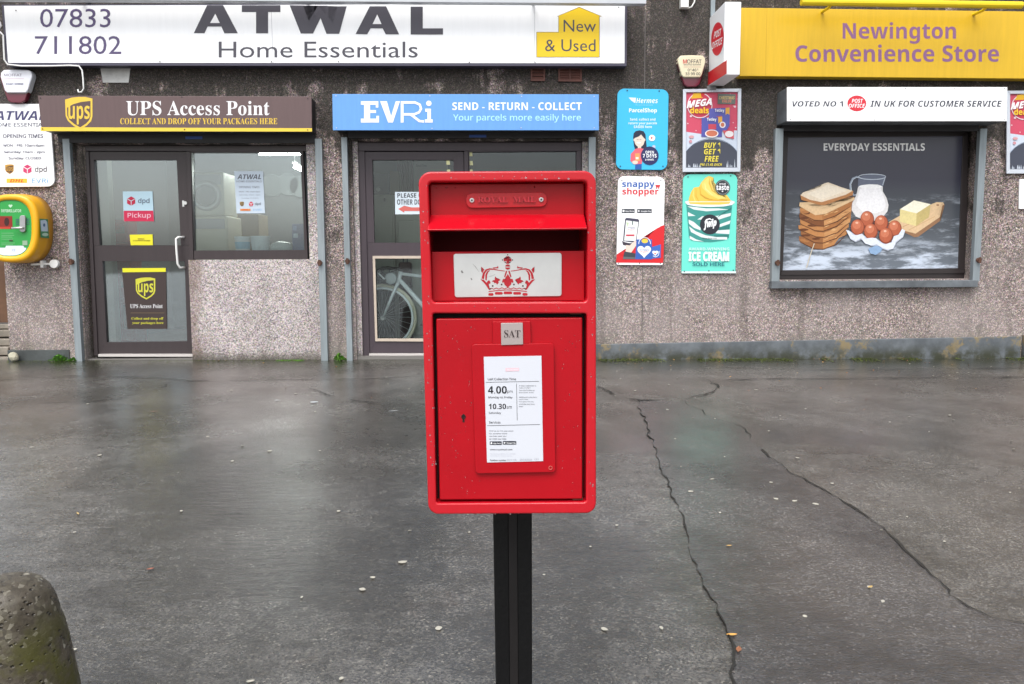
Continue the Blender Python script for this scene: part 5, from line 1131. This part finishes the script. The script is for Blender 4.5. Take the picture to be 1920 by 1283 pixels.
for fn in (lambda p: p, mir):
    wds = lambda l: l if fn(((0, 0), (1, 1)))[0] == (0, 0) else l[::-1]
    a.stroke(fn([(895, 367), (800, 354), (720, 338), (655, 332), (600, 352), (562, 405), (545, 490)]), wds([11, 12, 18, 24, 28, 34, 40]), CR_)
    a.stroke(fn([(660, 352), (622, 380), (600, 430), (598, 512)]), wds([6, 24, 30, 22]), CR_)
    a.poly(fn([(518, 296), (545, 316), (568, 345), (540, 400), (520, 375), (530, 345)]), CR_)
    a.poly(fn([(698, 310), (772, 304), (788, 280), (796, 322), (720, 326)]), CR_)
    a.poly(fn([(508, 498), (560, 503), (606, 552), (625, 520), (650, 512), (670, 548), (660, 572), (642, 562), (638, 590), (655, 638), (692, 640), (662, 666), (638, 660), (602, 602), (556, 545)]), CR_)
    a.poly(fn([(745, 450), (768, 478), (762, 492), (800, 486), (830, 508), (790, 530), (800, 545), (778, 582), (752, 555), (728, 560), (722, 538), (690, 536), (708, 512), (738, 508), (735, 480)]), CR_)
    a.stroke(fn([(925, 362), (912, 405), (893, 462)]), wds([22, 24, 18]), CR_)
    a.poly(fn([(943, 410), (943, 630), (925, 615), (890, 580), (880, 540), (862, 560), (852, 530), (868, 490), (900, 490), (915, 530), (905, 470)]), CR_)
    for x, y in ((703, 603), (845, 580)): a.ell(*fn([(x, y)])[0], 14, 14, CD, 10)
    a.stroke(fn([(648, 655), (690, 640), (715, 655), (760, 636), (800, 652), (850, 632), (890, 650), (943, 630)]), 13, CR_)
    a.stroke(fn([(638, 692), (790, 674), (943, 666)]), 14, CR_)
for x, y, w_ in ((675, 738, 82), (800, 720, 124), (945, 712, 134), (1092, 720, 124), (1218, 736, 82)): a.rr(x - w_ / 2, y - 21, x + w_ / 2, y + 21, 18, CR_)
a.build('crown', cpl)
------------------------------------
Quote the material word for word, dropping any images it holds.

Continue the Blender Python script for this scene: part 5, from line 1131. This part finishes the script. The script is for Blender 4.5. Take the picture to be 1920 by 1283 pixels.
for fn in (lambda p: p, mir):
    wds = lambda l: l if fn(((0, 0), (1, 1)))[0] == (0, 0) else l[::-1]
    a.stroke(fn([(895, 367), (800, 354), (720, 338), (655, 332), (600, 352), (562, 405), (545, 490)]), wds([11, 12, 18, 24, 28, 34, 40]), CR_)
    a.stroke(fn([(660, 352), (622, 380), (600, 430), (598, 512)]), wds([6, 24, 30, 22]), CR_)
    a.poly(fn([(518, 296), (545, 316), (568, 345), (540, 400), (520, 375), (530, 345)]), CR_)
    a.poly(fn([(698, 310), (772, 304), (788, 280), (796, 322), (720, 326)]), CR_)
    a.poly(fn([(508, 498), (560, 503), (606, 552), (625, 520), (650, 512), (670, 548), (660, 572), (642, 562), (638, 590), (655, 638), (692, 640), (662, 666), (638, 660), (602, 602), (556, 545)]), CR_)
    a.poly(fn([(745, 450), (768, 478), (762, 492), (800, 486), (830, 508), (790, 530), (800, 545), (778, 582), (752, 555), (728, 560), (722, 538), (690, 536), (708, 512), (738, 508), (735, 480)]), CR_)
    a.stroke(fn([(925, 362), (912, 405), (893, 462)]), wds([22, 24, 18]), CR_)
    a.poly(fn([(943, 410), (943, 630), (925, 615), (890, 580), (880, 540), (862, 560), (852, 530), (868, 490), (900, 490), (915, 530), (905, 470)]), CR_)
    for x, y in ((703, 603), (845, 580)): a.ell(*fn([(x, y)])[0], 14, 14, CD, 10)
    a.stroke(fn([(648, 655), (690, 640), (715, 655), (760, 636), (800, 652), (850, 632), (890, 650), (943, 630)]), 13, CR_)
    a.stroke(fn([(638, 692), (790, 674), (943, 666)]), 14, CR_)
for x, y, w_ in ((675, 738, 82), (800, 720, 124), (945, 712, 134), (1092, 720, 124), (1218, 736, 82)): a.rr(x - w_ / 2, y - 21, x + w_ / 2, y + 21, 18, CR_)
a.build('crown', cpl)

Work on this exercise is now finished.